_Data excerpts:_

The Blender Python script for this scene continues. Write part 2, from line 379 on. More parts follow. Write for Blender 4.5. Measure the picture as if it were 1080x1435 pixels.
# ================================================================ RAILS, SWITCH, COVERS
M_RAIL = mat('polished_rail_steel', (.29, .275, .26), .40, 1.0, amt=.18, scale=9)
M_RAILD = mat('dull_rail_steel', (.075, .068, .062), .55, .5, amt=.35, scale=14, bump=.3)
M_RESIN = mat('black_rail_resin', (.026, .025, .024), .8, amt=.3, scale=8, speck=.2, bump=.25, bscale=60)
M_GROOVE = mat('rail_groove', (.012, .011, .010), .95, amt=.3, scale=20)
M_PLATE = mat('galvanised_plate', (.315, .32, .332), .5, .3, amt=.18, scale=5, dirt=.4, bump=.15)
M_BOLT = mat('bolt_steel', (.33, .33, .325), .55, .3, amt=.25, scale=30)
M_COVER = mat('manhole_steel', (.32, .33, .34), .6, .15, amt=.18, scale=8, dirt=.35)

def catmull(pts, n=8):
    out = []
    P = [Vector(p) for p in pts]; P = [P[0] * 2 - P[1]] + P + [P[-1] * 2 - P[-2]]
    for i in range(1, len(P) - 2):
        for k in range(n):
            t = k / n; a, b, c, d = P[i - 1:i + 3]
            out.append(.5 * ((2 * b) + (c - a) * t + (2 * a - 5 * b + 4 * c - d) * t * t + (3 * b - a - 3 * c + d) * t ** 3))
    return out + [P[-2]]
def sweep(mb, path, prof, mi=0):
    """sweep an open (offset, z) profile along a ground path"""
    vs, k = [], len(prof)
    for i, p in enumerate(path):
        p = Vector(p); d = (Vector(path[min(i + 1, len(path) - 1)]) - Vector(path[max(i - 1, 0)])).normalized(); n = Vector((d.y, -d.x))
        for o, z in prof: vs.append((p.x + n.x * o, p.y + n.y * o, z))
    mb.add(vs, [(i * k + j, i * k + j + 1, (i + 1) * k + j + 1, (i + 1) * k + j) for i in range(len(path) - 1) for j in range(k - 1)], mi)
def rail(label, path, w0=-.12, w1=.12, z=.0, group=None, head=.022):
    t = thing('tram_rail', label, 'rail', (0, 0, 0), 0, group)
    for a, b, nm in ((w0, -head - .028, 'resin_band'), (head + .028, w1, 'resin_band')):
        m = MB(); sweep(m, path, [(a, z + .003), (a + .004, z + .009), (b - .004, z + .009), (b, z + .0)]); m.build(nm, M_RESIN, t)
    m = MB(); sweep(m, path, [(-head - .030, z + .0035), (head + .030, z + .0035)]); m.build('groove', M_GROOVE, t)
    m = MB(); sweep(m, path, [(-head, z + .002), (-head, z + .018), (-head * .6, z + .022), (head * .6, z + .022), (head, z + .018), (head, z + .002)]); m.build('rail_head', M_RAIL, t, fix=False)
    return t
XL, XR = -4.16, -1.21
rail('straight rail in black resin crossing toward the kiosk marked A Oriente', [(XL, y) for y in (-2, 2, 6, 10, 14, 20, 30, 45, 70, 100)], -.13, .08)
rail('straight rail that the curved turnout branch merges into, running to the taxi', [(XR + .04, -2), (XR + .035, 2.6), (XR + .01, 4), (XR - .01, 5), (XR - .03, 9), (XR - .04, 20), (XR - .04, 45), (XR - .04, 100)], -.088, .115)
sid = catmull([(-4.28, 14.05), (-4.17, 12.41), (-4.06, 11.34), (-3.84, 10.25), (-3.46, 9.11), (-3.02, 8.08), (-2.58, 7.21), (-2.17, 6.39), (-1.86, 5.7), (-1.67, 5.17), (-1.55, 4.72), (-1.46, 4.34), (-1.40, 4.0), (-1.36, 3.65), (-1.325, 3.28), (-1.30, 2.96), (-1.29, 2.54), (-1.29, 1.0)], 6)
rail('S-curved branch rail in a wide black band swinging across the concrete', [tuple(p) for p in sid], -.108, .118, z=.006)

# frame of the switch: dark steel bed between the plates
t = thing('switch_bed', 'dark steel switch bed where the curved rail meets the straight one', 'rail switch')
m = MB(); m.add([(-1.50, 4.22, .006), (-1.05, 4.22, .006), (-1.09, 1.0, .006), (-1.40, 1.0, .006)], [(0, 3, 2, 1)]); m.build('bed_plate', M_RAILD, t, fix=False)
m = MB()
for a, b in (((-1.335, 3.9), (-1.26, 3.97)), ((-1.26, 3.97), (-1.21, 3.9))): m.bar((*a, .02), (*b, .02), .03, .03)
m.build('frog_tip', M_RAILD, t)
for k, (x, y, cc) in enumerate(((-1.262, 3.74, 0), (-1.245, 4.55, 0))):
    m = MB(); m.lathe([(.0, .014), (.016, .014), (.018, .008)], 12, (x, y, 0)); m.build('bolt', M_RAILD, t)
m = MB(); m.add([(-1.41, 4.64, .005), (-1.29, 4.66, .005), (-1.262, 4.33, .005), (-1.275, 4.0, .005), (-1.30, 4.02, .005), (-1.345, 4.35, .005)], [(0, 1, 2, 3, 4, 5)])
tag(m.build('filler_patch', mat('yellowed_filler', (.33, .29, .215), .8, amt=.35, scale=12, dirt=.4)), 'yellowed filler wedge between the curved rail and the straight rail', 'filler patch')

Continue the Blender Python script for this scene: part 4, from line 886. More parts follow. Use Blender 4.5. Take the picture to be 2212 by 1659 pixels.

_Task goal:_
Extract each entry in full, exactly as given.

_Answer to this task:_
The Blender Python script for this scene continues. Write part 2, from line 379 on. More parts follow. Write for Blender 4.5. Measure the picture as if it were 1080x1435 pixels.
# ================================================================ RAILS, SWITCH, COVERS
M_RAIL = mat('polished_rail_steel', (.29, .275, .26), .40, 1.0, amt=.18, scale=9)
M_RAILD = mat('dull_rail_steel', (.075, .068, .062), .55, .5, amt=.35, scale=14, bump=.3)
M_RESIN = mat('black_rail_resin', (.026, .025, .024), .8, amt=.3, scale=8, speck=.2, bump=.25, bscale=60)
M_GROOVE = mat('rail_groove', (.012, .011, .010), .95, amt=.3, scale=20)
M_PLATE = mat('galvanised_plate', (.315, .32, .332), .5, .3, amt=.18, scale=5, dirt=.4, bump=.15)
M_BOLT = mat('bolt_steel', (.33, .33, .325), .55, .3, amt=.25, scale=30)
M_COVER = mat('manhole_steel', (.32, .33, .34), .6, .15, amt=.18, scale=8, dirt=.35)

def catmull(pts, n=8):
    out = []
    P = [Vector(p) for p in pts]; P = [P[0] * 2 - P[1]] + P + [P[-1] * 2 - P[-2]]
    for i in range(1, len(P) - 2):
        for k in range(n):
            t = k / n; a, b, c, d = P[i - 1:i + 3]
            out.append(.5 * ((2 * b) + (c - a) * t + (2 * a - 5 * b + 4 * c - d) * t * t + (3 * b - a - 3 * c + d) * t ** 3))
    return out + [P[-2]]
def sweep(mb, path, prof, mi=0):
    """sweep an open (offset, z) profile along a ground path"""
    vs, k = [], len(prof)
    for i, p in enumerate(path):
        p = Vector(p); d = (Vector(path[min(i + 1, len(path) - 1)]) - Vector(path[max(i - 1, 0)])).normalized(); n = Vector((d.y, -d.x))
        for o, z in prof: vs.append((p.x + n.x * o, p.y + n.y * o, z))
    mb.add(vs, [(i * k + j, i * k + j + 1, (i + 1) * k + j + 1, (i + 1) * k + j) for i in range(len(path) - 1) for j in range(k - 1)], mi)
def rail(label, path, w0=-.12, w1=.12, z=.0, group=None, head=.022):
    t = thing('tram_rail', label, 'rail', (0, 0, 0), 0, group)
    for a, b, nm in ((w0, -head - .028, 'resin_band'), (head + .028, w1, 'resin_band')):
        m = MB(); sweep(m, path, [(a, z + .003), (a + .004, z + .009), (b - .004, z + .009), (b, z + .0)]); m.build(nm, M_RESIN, t)
    m = MB(); sweep(m, path, [(-head - .030, z + .0035), (head + .030, z + .0035)]); m.build('groove', M_GROOVE, t)
    m = MB(); sweep(m, path, [(-head, z + .002), (-head, z + .018), (-head * .6, z + .022), (head * .6, z + .022), (head, z + .018), (head, z + .002)]); m.build('rail_head', M_RAIL, t, fix=False)
    return t
XL, XR = -4.16, -1.21
rail('straight rail in black resin crossing toward the kiosk marked A Oriente', [(XL, y) for y in (-2, 2, 6, 10, 14, 20, 30, 45, 70, 100)], -.13, .08)
rail('straight rail that the curved turnout branch merges into, running to the taxi', [(XR + .04, -2), (XR + .035, 2.6), (XR + .01, 4), (XR - .01, 5), (XR - .03, 9), (XR - .04, 20), (XR - .04, 45), (XR - .04, 100)], -.088, .115)
sid = catmull([(-4.28, 14.05), (-4.17, 12.41), (-4.06, 11.34), (-3.84, 10.25), (-3.46, 9.11), (-3.02, 8.08), (-2.58, 7.21), (-2.17, 6.39), (-1.86, 5.7), (-1.67, 5.17), (-1.55, 4.72), (-1.46, 4.34), (-1.40, 4.0), (-1.36, 3.65), (-1.325, 3.28), (-1.30, 2.96), (-1.29, 2.54), (-1.29, 1.0)], 6)
rail('S-curved branch rail in a wide black band swinging across the concrete', [tuple(p) for p in sid], -.108, .118, z=.006)

# frame of the switch: dark steel bed between the plates
t = thing('switch_bed', 'dark steel switch bed where the curved rail meets the straight one', 'rail switch')
m = MB(); m.add([(-1.50, 4.22, .006), (-1.05, 4.22, .006), (-1.09, 1.0, .006), (-1.40, 1.0, .006)], [(0, 3, 2, 1)]); m.build('bed_plate', M_RAILD, t, fix=False)
m = MB()
for a, b in (((-1.335, 3.9), (-1.26, 3.97)), ((-1.26, 3.97), (-1.21, 3.9))): m.bar((*a, .02), (*b, .02), .03, .03)
m.build('frog_tip', M_RAILD, t)
for k, (x, y, cc) in enumerate(((-1.262, 3.74, 0), (-1.245, 4.55, 0))):
    m = MB(); m.lathe([(.0, .014), (.016, .014), (.018, .008)], 12, (x, y, 0)); m.build('bolt', M_RAILD, t)
m = MB(); m.add([(-1.41, 4.64, .005), (-1.29, 4.66, .005), (-1.262, 4.33, .005), (-1.275, 4.0, .005), (-1.30, 4.02, .005), (-1.345, 4.35, .005)], [(0, 1, 2, 3, 4, 5)])
tag(m.build('filler_patch', mat('yellowed_filler', (.33, .29, .215), .8, amt=.35, scale=12, dirt=.4)), 'yellowed filler wedge between the curved rail and the straight rail', 'filler patch')

Continue the Blender Python script for this scene: part 4, from line 886. More parts follow. Use Blender 4.5. Take the picture to be 2212 by 1659 pixels.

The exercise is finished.